Citation:  2010 Pittsburgh, Pennsylvania, June 20 - June 23, 2010  1008704.(doi:10.13031/2013.29709)
Authors:   Benjamin C Doerge
Keywords:   Slope stability, stream bank stabilization, infinite slope analysis, seepage, rock riprap, rapid drawdown.

Slope stability is a key concern in stream bank stabilization projects. However, stream bank stability analyses are often limited to the application of rule-of-thumb guidelines, such as: 1) Replicate the stable slopes from upstream and/or downstream of the treatment area; or 2) A 2(H):1(V) slope is satisfactory for slopes less than about 6 meters (20 feet) in height.

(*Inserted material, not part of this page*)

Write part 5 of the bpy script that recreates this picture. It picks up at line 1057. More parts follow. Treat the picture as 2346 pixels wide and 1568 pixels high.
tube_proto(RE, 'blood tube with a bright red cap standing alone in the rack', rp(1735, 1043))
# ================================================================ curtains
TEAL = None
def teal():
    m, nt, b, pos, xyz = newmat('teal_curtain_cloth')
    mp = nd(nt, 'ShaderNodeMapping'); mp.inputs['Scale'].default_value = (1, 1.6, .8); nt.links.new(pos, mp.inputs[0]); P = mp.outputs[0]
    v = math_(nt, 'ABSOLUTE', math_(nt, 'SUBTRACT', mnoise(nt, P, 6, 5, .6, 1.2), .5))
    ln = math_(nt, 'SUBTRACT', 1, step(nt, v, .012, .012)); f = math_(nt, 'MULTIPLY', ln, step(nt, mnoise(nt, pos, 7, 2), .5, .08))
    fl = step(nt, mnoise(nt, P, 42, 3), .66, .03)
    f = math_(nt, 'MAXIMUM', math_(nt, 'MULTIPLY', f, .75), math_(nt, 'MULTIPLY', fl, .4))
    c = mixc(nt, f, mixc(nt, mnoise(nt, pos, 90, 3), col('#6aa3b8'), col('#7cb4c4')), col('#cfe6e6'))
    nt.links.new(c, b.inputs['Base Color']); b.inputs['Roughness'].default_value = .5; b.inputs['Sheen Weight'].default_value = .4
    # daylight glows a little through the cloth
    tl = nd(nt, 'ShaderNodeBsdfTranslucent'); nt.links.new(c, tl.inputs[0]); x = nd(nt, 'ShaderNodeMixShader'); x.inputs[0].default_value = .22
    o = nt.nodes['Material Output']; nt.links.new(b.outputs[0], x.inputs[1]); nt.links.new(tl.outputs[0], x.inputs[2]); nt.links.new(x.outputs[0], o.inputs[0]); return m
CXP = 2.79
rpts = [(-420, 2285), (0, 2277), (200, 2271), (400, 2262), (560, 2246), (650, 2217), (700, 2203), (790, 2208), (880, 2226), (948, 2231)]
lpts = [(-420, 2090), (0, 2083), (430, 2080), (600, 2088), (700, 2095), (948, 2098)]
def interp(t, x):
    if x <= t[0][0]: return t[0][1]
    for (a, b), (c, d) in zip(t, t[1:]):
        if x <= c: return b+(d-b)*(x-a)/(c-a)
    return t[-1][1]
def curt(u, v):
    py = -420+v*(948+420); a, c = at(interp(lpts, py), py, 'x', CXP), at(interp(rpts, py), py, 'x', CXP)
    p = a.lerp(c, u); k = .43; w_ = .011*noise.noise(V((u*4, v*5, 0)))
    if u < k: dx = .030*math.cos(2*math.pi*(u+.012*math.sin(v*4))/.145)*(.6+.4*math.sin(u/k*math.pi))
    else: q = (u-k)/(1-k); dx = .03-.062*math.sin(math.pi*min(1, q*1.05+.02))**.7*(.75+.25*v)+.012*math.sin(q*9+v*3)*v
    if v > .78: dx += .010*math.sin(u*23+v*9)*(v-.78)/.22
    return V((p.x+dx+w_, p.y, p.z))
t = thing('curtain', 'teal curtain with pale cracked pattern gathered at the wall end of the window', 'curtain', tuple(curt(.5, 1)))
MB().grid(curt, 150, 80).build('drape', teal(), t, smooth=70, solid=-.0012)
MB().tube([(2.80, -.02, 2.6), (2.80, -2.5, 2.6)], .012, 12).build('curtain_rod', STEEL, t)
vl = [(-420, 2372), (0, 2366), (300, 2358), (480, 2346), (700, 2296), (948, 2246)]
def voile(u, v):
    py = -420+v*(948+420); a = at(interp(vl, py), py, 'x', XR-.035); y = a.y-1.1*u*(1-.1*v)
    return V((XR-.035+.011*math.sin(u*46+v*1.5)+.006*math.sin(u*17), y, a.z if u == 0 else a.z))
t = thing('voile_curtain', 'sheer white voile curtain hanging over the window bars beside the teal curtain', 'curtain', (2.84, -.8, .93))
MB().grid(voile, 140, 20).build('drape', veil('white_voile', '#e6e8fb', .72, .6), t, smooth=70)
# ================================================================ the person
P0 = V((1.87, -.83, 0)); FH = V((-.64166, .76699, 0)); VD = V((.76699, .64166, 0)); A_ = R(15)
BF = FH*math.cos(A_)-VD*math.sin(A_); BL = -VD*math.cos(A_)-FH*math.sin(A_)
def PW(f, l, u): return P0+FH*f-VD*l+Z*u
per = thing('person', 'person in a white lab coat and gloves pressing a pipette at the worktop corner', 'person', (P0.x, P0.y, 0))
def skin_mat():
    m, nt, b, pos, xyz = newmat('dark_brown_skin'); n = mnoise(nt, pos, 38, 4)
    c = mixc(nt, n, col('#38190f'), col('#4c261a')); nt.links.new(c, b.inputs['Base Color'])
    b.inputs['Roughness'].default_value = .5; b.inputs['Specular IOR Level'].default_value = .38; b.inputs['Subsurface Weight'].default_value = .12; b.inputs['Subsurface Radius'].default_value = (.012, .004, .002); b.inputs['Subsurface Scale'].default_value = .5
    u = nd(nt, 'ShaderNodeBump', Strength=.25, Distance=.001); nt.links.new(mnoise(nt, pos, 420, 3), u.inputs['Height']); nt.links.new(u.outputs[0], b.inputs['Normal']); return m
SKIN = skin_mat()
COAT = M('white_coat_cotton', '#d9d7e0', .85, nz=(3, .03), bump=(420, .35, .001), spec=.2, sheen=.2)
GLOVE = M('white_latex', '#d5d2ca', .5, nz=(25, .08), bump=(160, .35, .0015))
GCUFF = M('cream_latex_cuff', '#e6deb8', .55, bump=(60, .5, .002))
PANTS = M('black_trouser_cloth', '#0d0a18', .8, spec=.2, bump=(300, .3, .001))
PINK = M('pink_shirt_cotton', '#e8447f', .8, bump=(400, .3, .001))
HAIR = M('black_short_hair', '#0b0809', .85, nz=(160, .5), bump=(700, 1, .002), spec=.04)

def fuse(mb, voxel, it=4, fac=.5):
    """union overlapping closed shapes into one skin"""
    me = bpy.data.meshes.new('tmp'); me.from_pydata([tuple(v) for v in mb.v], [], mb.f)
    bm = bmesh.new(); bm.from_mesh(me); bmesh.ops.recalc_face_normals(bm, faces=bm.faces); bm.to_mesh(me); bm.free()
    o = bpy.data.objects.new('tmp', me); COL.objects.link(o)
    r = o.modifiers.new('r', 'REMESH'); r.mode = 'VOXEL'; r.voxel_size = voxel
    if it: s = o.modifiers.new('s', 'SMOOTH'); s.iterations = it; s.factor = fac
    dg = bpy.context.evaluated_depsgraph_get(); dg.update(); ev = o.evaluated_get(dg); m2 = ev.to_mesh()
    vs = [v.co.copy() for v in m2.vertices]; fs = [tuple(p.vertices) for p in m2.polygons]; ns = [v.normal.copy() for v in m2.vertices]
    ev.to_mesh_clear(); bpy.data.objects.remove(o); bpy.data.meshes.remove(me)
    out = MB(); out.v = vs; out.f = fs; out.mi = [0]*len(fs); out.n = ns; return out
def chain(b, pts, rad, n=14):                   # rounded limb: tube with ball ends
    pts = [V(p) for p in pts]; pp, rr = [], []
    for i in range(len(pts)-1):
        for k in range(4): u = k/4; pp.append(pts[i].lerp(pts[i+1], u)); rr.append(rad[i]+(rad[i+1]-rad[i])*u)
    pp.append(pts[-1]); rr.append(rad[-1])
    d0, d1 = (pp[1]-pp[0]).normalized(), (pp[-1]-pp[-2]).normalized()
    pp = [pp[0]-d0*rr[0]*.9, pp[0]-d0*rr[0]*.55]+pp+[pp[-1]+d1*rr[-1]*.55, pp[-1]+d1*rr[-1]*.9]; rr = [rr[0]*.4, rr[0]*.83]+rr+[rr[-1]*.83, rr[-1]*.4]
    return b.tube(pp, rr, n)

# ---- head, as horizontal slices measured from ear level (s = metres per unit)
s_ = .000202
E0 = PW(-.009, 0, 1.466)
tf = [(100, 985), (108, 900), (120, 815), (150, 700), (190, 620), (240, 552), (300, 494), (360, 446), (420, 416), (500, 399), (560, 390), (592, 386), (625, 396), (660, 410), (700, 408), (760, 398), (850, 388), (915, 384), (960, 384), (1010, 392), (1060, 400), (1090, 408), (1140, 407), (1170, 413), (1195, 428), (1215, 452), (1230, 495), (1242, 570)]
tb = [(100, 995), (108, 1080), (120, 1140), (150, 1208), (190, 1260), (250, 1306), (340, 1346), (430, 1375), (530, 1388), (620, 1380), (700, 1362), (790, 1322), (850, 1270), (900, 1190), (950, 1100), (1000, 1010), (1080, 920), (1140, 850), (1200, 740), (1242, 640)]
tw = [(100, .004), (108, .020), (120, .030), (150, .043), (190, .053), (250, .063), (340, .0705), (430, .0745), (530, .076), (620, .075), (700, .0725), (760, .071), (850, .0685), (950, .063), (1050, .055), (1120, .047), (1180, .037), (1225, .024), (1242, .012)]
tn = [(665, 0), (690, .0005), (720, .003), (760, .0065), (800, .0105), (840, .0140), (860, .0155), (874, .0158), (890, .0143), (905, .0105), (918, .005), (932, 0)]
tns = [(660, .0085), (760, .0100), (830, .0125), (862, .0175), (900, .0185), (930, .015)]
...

Such guidelines, while useful in many cases, may overlook critical factors affecting slope stability in both the conservative and non-conservative directions, including spatial variation of bank materials, seepage conditions, and the stabilizing effect of riprap or other revetments. For banks with negligible cohesion, simple infinite slope equations can be applied. But this method of analysis can be overly conservative if the slope is lined with riprap and the effect of the riprap is neglected. On the other hand, if the infinite slope analysis is applied simply to the riprap lining, the result is non-conservative. Stream bank stability should be analyzed for all seepage conditions that may reasonably be expected to occur over the life of the project. The most critical condition is typically the rapid drawdown case, which occurs during the recession portion of the flood hydrograph.